__RECORDED DATA__
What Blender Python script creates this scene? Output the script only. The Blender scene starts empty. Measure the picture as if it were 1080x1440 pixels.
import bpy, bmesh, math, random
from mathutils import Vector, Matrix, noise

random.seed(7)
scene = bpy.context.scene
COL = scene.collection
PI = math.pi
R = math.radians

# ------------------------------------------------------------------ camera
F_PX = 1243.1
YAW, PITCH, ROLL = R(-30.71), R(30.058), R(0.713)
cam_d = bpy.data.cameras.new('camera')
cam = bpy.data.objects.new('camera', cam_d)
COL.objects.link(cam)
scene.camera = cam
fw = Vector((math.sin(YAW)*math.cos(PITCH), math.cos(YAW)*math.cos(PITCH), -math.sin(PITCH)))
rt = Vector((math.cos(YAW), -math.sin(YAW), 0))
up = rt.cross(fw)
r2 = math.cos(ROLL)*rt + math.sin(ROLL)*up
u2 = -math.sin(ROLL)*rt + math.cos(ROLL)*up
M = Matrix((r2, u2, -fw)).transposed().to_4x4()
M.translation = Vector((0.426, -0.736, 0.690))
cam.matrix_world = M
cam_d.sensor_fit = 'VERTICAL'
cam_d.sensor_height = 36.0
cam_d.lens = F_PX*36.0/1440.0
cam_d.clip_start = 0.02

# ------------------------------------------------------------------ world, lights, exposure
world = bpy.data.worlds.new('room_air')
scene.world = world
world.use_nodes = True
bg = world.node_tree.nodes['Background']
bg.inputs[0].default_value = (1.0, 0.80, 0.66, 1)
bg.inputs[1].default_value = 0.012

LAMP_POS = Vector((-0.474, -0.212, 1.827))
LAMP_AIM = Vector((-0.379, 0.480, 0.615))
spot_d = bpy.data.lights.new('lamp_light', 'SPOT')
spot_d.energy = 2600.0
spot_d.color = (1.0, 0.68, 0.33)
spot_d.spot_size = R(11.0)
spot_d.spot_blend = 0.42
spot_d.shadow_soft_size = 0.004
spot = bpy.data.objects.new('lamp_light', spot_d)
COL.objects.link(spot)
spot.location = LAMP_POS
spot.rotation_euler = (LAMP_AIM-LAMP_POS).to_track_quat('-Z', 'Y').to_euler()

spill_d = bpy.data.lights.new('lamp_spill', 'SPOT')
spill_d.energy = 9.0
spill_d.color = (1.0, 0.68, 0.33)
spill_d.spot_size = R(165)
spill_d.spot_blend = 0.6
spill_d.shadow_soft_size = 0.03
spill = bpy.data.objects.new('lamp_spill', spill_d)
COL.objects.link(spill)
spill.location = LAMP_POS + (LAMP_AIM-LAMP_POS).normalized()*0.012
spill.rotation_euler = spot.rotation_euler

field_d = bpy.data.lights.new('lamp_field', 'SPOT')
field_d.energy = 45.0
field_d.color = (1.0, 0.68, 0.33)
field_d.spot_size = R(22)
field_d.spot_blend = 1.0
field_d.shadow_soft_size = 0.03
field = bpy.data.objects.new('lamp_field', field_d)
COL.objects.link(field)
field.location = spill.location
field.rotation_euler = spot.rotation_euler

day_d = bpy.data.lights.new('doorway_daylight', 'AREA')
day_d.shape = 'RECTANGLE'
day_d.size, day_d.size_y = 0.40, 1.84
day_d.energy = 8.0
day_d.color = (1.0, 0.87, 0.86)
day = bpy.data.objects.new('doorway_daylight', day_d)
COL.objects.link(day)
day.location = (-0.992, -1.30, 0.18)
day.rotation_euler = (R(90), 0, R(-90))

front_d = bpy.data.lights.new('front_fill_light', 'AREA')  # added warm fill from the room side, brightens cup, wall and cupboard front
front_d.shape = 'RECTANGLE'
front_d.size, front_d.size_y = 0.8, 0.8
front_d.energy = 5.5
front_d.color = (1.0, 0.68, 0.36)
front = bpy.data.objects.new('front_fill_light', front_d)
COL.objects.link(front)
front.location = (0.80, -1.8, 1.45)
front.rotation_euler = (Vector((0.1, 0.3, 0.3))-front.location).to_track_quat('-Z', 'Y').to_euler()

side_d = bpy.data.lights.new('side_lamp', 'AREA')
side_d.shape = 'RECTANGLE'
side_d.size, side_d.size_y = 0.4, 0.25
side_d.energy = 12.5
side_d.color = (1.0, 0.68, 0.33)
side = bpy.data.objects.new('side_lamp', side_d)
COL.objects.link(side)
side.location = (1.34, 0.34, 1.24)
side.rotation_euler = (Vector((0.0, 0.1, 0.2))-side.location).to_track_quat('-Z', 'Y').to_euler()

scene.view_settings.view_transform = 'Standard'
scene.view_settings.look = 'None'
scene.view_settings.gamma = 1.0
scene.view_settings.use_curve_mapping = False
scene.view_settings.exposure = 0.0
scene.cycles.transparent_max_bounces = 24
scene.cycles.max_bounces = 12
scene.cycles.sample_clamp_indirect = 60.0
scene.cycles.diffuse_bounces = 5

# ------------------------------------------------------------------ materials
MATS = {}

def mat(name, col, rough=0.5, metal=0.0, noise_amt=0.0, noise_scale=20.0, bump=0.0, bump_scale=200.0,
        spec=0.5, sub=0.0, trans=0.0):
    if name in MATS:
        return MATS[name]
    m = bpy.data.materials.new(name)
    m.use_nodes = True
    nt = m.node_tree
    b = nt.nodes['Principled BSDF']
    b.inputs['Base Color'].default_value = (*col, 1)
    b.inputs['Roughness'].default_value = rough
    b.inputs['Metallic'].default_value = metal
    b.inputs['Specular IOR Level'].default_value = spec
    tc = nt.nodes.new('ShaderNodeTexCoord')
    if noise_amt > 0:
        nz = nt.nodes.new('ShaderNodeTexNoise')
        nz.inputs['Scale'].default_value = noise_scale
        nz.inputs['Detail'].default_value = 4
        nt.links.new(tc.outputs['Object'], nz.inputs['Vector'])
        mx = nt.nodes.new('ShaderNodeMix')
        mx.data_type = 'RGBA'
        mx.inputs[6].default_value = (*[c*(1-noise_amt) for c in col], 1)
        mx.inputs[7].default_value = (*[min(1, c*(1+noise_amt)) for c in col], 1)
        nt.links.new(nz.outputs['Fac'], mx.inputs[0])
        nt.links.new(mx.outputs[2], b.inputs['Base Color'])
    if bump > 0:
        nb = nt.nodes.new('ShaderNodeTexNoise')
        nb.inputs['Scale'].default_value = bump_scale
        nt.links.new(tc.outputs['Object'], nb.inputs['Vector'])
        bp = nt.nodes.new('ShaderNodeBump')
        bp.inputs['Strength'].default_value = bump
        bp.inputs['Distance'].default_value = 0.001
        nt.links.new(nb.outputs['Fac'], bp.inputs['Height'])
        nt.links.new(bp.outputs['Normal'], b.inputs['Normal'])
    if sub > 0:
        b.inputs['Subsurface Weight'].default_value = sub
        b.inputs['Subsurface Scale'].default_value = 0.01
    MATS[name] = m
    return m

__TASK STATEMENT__
Each line of the material above needs to be quoted exactly, please.

__COMPLETE RESPONSE__
What Blender Python script creates this scene? Output the script only. The Blender scene starts empty. Measure the picture as if it were 1080x1440 pixels.
import bpy, bmesh, math, random
from mathutils import Vector, Matrix, noise

random.seed(7)
scene = bpy.context.scene
COL = scene.collection
PI = math.pi
R = math.radians

# ------------------------------------------------------------------ camera
F_PX = 1243.1
YAW, PITCH, ROLL = R(-30.71), R(30.058), R(0.713)
cam_d = bpy.data.cameras.new('camera')
cam = bpy.data.objects.new('camera', cam_d)
COL.objects.link(cam)
scene.camera = cam
fw = Vector((math.sin(YAW)*math.cos(PITCH), math.cos(YAW)*math.cos(PITCH), -math.sin(PITCH)))
rt = Vector((math.cos(YAW), -math.sin(YAW), 0))
up = rt.cross(fw)
r2 = math.cos(ROLL)*rt + math.sin(ROLL)*up
u2 = -math.sin(ROLL)*rt + math.cos(ROLL)*up
M = Matrix((r2, u2, -fw)).transposed().to_4x4()
M.translation = Vector((0.426, -0.736, 0.690))
cam.matrix_world = M
cam_d.sensor_fit = 'VERTICAL'
cam_d.sensor_height = 36.0
cam_d.lens = F_PX*36.0/1440.0
cam_d.clip_start = 0.02

# ------------------------------------------------------------------ world, lights, exposure
world = bpy.data.worlds.new('room_air')
scene.world = world
world.use_nodes = True
bg = world.node_tree.nodes['Background']
bg.inputs[0].default_value = (1.0, 0.80, 0.66, 1)
bg.inputs[1].default_value = 0.012

LAMP_POS = Vector((-0.474, -0.212, 1.827))
LAMP_AIM = Vector((-0.379, 0.480, 0.615))
spot_d = bpy.data.lights.new('lamp_light', 'SPOT')
spot_d.energy = 2600.0
spot_d.color = (1.0, 0.68, 0.33)
spot_d.spot_size = R(11.0)
spot_d.spot_blend = 0.42
spot_d.shadow_soft_size = 0.004
spot = bpy.data.objects.new('lamp_light', spot_d)
COL.objects.link(spot)
spot.location = LAMP_POS
spot.rotation_euler = (LAMP_AIM-LAMP_POS).to_track_quat('-Z', 'Y').to_euler()

spill_d = bpy.data.lights.new('lamp_spill', 'SPOT')
spill_d.energy = 9.0
spill_d.color = (1.0, 0.68, 0.33)
spill_d.spot_size = R(165)
spill_d.spot_blend = 0.6
spill_d.shadow_soft_size = 0.03
spill = bpy.data.objects.new('lamp_spill', spill_d)
COL.objects.link(spill)
spill.location = LAMP_POS + (LAMP_AIM-LAMP_POS).normalized()*0.012
spill.rotation_euler = spot.rotation_euler

field_d = bpy.data.lights.new('lamp_field', 'SPOT')
field_d.energy = 45.0
field_d.color = (1.0, 0.68, 0.33)
field_d.spot_size = R(22)
field_d.spot_blend = 1.0
field_d.shadow_soft_size = 0.03
field = bpy.data.objects.new('lamp_field', field_d)
COL.objects.link(field)
field.location = spill.location
field.rotation_euler = spot.rotation_euler

day_d = bpy.data.lights.new('doorway_daylight', 'AREA')
day_d.shape = 'RECTANGLE'
day_d.size, day_d.size_y = 0.40, 1.84
day_d.energy = 8.0
day_d.color = (1.0, 0.87, 0.86)
day = bpy.data.objects.new('doorway_daylight', day_d)
COL.objects.link(day)
day.location = (-0.992, -1.30, 0.18)
day.rotation_euler = (R(90), 0, R(-90))

front_d = bpy.data.lights.new('front_fill_light', 'AREA')  # added warm fill from the room side, brightens cup, wall and cupboard front
front_d.shape = 'RECTANGLE'
front_d.size, front_d.size_y = 0.8, 0.8
front_d.energy = 5.5
front_d.color = (1.0, 0.68, 0.36)
front = bpy.data.objects.new('front_fill_light', front_d)
COL.objects.link(front)
front.location = (0.80, -1.8, 1.45)
front.rotation_euler = (Vector((0.1, 0.3, 0.3))-front.location).to_track_quat('-Z', 'Y').to_euler()

side_d = bpy.data.lights.new('side_lamp', 'AREA')
side_d.shape = 'RECTANGLE'
side_d.size, side_d.size_y = 0.4, 0.25
side_d.energy = 12.5
side_d.color = (1.0, 0.68, 0.33)
side = bpy.data.objects.new('side_lamp', side_d)
COL.objects.link(side)
side.location = (1.34, 0.34, 1.24)
side.rotation_euler = (Vector((0.0, 0.1, 0.2))-side.location).to_track_quat('-Z', 'Y').to_euler()

scene.view_settings.view_transform = 'Standard'
scene.view_settings.look = 'None'
scene.view_settings.gamma = 1.0
scene.view_settings.use_curve_mapping = False
scene.view_settings.exposure = 0.0
scene.cycles.transparent_max_bounces = 24
scene.cycles.max_bounces = 12
scene.cycles.sample_clamp_indirect = 60.0
scene.cycles.diffuse_bounces = 5

# ------------------------------------------------------------------ materials
MATS = {}

def mat(name, col, rough=0.5, metal=0.0, noise_amt=0.0, noise_scale=20.0, bump=0.0, bump_scale=200.0,
        spec=0.5, sub=0.0, trans=0.0):
    if name in MATS:
        return MATS[name]
    m = bpy.data.materials.new(name)
    m.use_nodes = True
    nt = m.node_tree
    b = nt.nodes['Principled BSDF']
    b.inputs['Base Color'].default_value = (*col, 1)
    b.inputs['Roughness'].default_value = rough
    b.inputs['Metallic'].default_value = metal
    b.inputs['Specular IOR Level'].default_value = spec
    tc = nt.nodes.new('ShaderNodeTexCoord')
    if noise_amt > 0:
        nz = nt.nodes.new('ShaderNodeTexNoise')
        nz.inputs['Scale'].default_value = noise_scale
        nz.inputs['Detail'].default_value = 4
        nt.links.new(tc.outputs['Object'], nz.inputs['Vector'])
        mx = nt.nodes.new('ShaderNodeMix')
        mx.data_type = 'RGBA'
        mx.inputs[6].default_value = (*[c*(1-noise_amt) for c in col], 1)
        mx.inputs[7].default_value = (*[min(1, c*(1+noise_amt)) for c in col], 1)
        nt.links.new(nz.outputs['Fac'], mx.inputs[0])
        nt.links.new(mx.outputs[2], b.inputs['Base Color'])
    if bump > 0:
        nb = nt.nodes.new('ShaderNodeTexNoise')
        nb.inputs['Scale'].default_value = bump_scale
        nt.links.new(tc.outputs['Object'], nb.inputs['Vector'])
        bp = nt.nodes.new('ShaderNodeBump')
        bp.inputs['Strength'].default_value = bump
        bp.inputs['Distance'].default_value = 0.001
        nt.links.new(nb.outputs['Fac'], bp.inputs['Height'])
        nt.links.new(bp.outputs['Normal'], b.inputs['Normal'])
    if sub > 0:
        b.inputs['Subsurface Weight'].default_value = sub
        b.inputs['Subsurface Scale'].default_value = 0.01
    MATS[name] = m
    return m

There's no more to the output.